Wednesday, 19 February 2025
Statements on tabled papers and petitions
Department of Transport and Planning
Please do not quote
Proof only
Department of Transport and Planning
Report 2023–24
Wendy LOVELL (Northern Victoria) (17:10): I rise to speak on the Department of Transport and Planning’s annual report for 2023–24. The details of the report show just how poorly this government is doing in maintaining roads in this state. The government has actually slashed the rehabilitation and resurfacing work that has been done on country roads by a staggering 95 per cent. In 2022–23 the road area treated was close to 9 million square metres. In 2023–24 it was just 422,000 square metres. Labor has also slashed spending on resurfacing from $201 million to $37 million in that period. There were also frequent delays in rolling out projects in the 2023–24 year. Only 69 per cent of programmed regional projects finished on time. We recently saw the government trying to resell old promises by packaging together a long list of little projects and saying they were going to spend $964 million on resurfacing roads, but it was too little and it was too late. How many cars have been damaged when hitting massive potholes that have degraded for years? Even worse, drivers who report damage to their cars are rarely compensated for it by this government.

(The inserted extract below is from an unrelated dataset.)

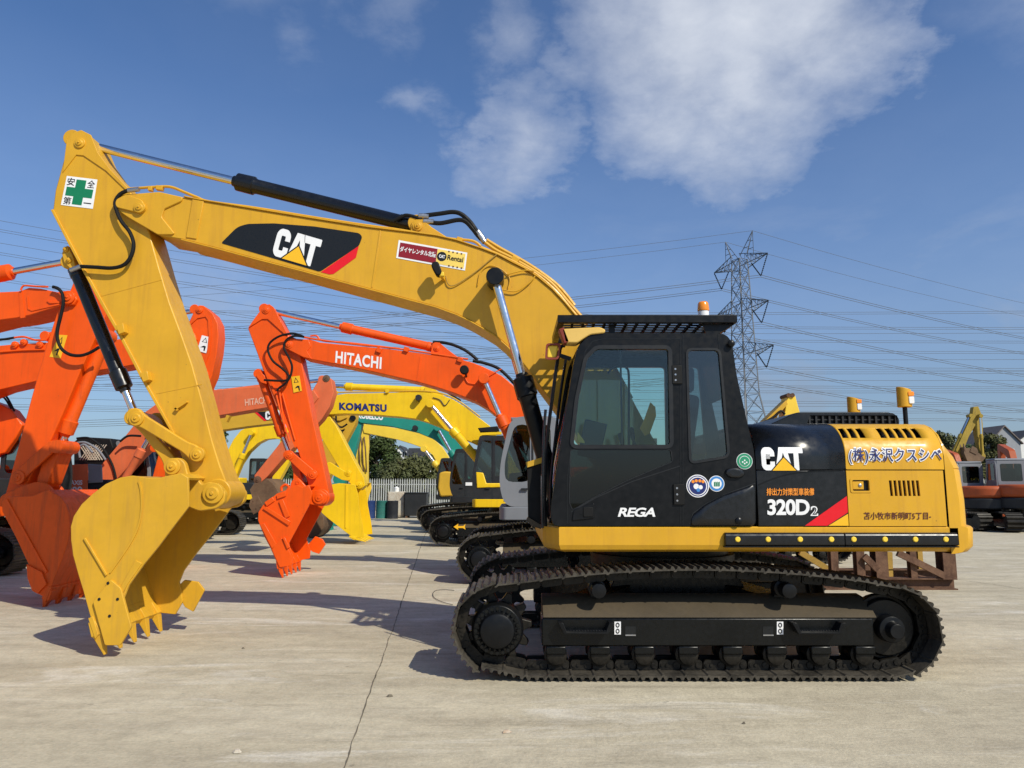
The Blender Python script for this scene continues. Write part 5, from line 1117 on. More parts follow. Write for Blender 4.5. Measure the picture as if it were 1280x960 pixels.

Every week my colleagues and I stand up in Parliament and tell the government which roads are in disgraceful condition and desperately need work, and every week we are ignored. Nothing is done for regional roads while billions of dollars is spent on metropolitan projects. In fact today we have seen even further blowouts on those projects. Labor could not be clearer that they do not care about regional Victoria and are happy to let the regional road network fall into disgraceful disrepair. From the $964 million that Labor scraped together and announced, four of the 11 districts within my region did not get one single project. They were in the Murray Plains electorate and the Eildon electorate but they were also in the Bendigo East and Bendigo West electorates – the Premier’s own electorate and the Speaker’s electorate. No roads are to be repaired in those four electorates. In those districts lucky enough to have some roads on the list for repair, constituents have been left completely in the dark about when these projects will actually be done. The minister replied to my question on notice asking for a schedule of road repairs by saying that they would be progressively rolled out over the maintenance season. That is not good enough. We know the maintenance season is usually the summer. We are now getting to the end of the summer and we have not seen the work being done.
I was recently contacted by a constituent from Macedon Ranges asking about repairs to the Tylden-Woodend Road. She asked when the repairs would be done, because we had advised her and we had advised the media that that road was on the list for repair. The RACV My Country Road survey said that that Tylden-Woodend Road was actually the second-worst road in Victoria, yet no repairs on that road have started. Here we are within two weeks of the end of the summer. No repairs have started on that road, yet it is supposed to be the maintenance season. My constituent tells me that she travels this road often and that the damage to the road surface is so bad that it is just a matter of time before there is an accident. It is listed for repair, but no-one knows when that work will start or when it will be finished.
I had a similar email from a different constituent telling me about a short drive he took with his 17-year-old son, who is learning to drive. He was learning to drive around potholes. They started in Gisborne, went through Riddells Creek and headed towards Romsey. My constituent tells the story of this road journey and how he passed by several memorials to those who had sadly died on those same roads – five people dead in just a 10-kilometre stretch of road. This troubling number is deeply worrying. All along this journey there are potholes, cracks and ripples, and long stretches where instead of fixing the road the government has simply put up signs to reduce the speed limit down to 60 kilometres. That seems to be Labor’s solution all over regional Victoria – to put up signs reducing the speed instead of actually fixing the roads so that people can drive comfortably and safely in country Victoria. More needs to be done. I could go on and on about roads in regional Victoria.